The girls act a little different too. They make plays just like the boys, but the bravado teammates might display gives way to encouragement for the three new “best friends.” They’re eager to learn the game, and admit what they don’t know yet.

“I had no idea how to play football,” London said. “I still don’t.”

They also celebrate big plays differently. Verbally, but hardly with anything even bordering unsportsmanlike conduct. Like the time Marchan ran gunner on the kickoff team — OK, some special teams — and met up with a player nearly twice her size.

“I just pushed him down and I felt so good afterwards,” she said.

For Davis, the most important part of of the girls playing isn’t what makes them different.
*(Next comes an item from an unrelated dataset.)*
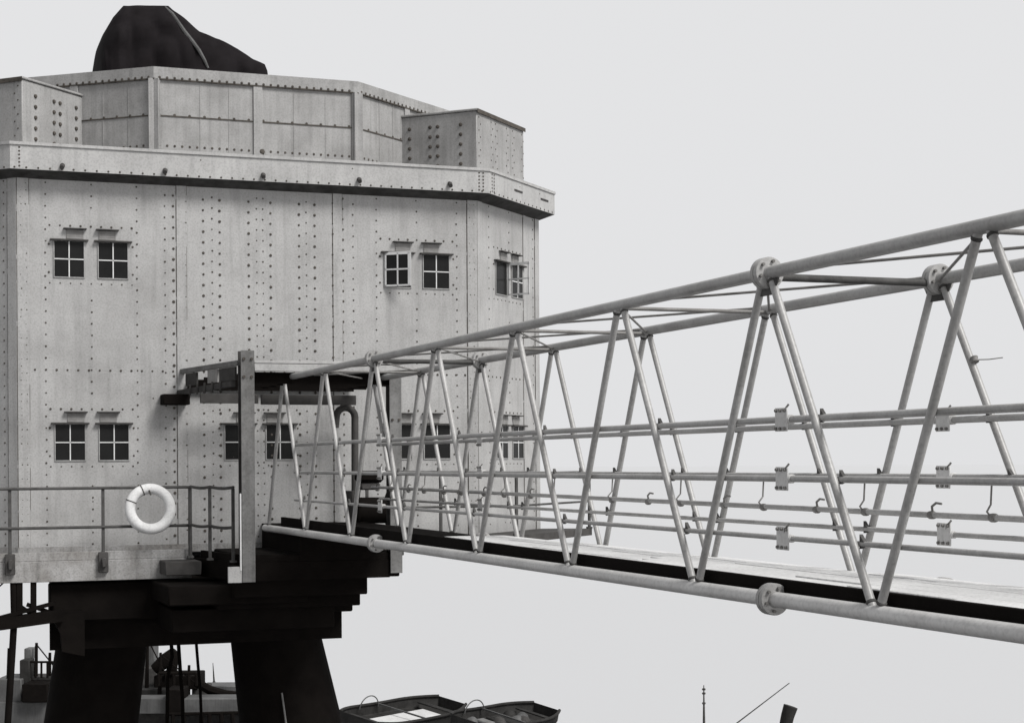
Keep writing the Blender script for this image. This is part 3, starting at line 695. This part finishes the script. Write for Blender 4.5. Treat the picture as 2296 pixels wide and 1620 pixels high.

It’s how teammates, boy or girl, treat one another on the field.

“That’s their teammate,” he said.

The girls hadn’t all heard of the positions they now play before the season started. The first year of middle school football, as with other sports, is a time when many students test out something new. The girls know a size, speed and physicality gap between boys and girls tends only to widen in the coming years. None of them expect to play much longer.

Instead they’ll find new sports. New ways to pass fall afternoons. Just don’t expect quiet and demure. If you do, you still don’t know them.

“We’re going to try rugby,” Casey said.